I have tried to use the code for the SS-VAE that I found in the pyro repo but I was not able to train the network on the CPU (on a Macbook Pro 2019 Catalina).
The weights of the encoder network are not updating at all.
This is my mini-example on the digit dataset from sklearn
import numpy as np
import torch
import pyro
from sklearn.datasets import make_blobs, load_digits
from pyro.optim import Adam
from pyro.infer import JitTraceEnum_ELBO, TraceEnum_ELBO, SVI
from pyro.infer import config_enumerate
import torch.nn as nn
from ss_vae_M2 import SSVAE # from the examples/vae/ folder
# Load the digits dataset from sklearn
one_hot = lambda x: nn.functional.one_hot(x, num_classes=10)

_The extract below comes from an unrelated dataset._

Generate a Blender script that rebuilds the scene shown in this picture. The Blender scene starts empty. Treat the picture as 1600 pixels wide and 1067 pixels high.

dict_digits = load_digits()
dict_digits.keys()
x = dict_digits["data"]
x = x - x.mean(1)[:,None]
x = x / x.std(1)[:, None]
x = (x > 0.2).astype(float)
x = torch.tensor(x, dtype=torch.float )
y = torch.tensor(dict_digits["target"])
# Set parameters
learning_rate = 0.09
beta1 = 0.9
jit = False
enum_discrete = "parallel"
num_epochs = 10
cuda = False
batch_size = 100
sup_num = 200
# Prepare objects and training
# setup the optimizer
pyro.clear_param_store()
ss_vae = SSVAE(output_size=10, input_size=64, z_dim=2, hidden_layers=[10,])
adam_params = {"lr": learning_rate, "betas": (beta1, 0.999)}
optimizer = Adam(adam_params)
# set up the loss(es) for inference. wrapping the guide in config_enumerate builds the loss as a sum
# by enumerating each class label for the sampled discrete categorical distribution in the model
guide = config_enumerate(ss_vae.guide, enum_discrete, expand=True)
Elbo = JitTraceEnum_ELBO if jit else TraceEnum_ELBO
elbo = Elbo(max_plate_nesting=1, strict_enumeration_warning=False)
loss_basic = SVI(ss_vae.model, guide, optimizer, loss=elbo)
loss_aux = SVI(
ss_vae.model_classify, ss_vae.guide_classify, optimizer, loss=elbo
)
# Train, and check if anything is happened with training
saved_encoder_out = ss_vae.encoder_y(x)
layer_to_check = list(ss_vae.encoder_y.parameters())[0]
for i in range(10000):
ix = torch.randint(low=0, high=x.shape[0], size=(500,))
xs = x[ix,:]
ys = one_hot(y[ix])
loss_aux.step(xs)
loss_basic.step(xs, ys)
trained_encoder_out = ss_vae.encoder_y(x)
trained_layer = list(ss_vae.encoder_y.parameters())[0]
print(torch.allclose(trained_encoder_out, saved_encoder_out))
print(torch.allclose(trained_layer, layer_to_check))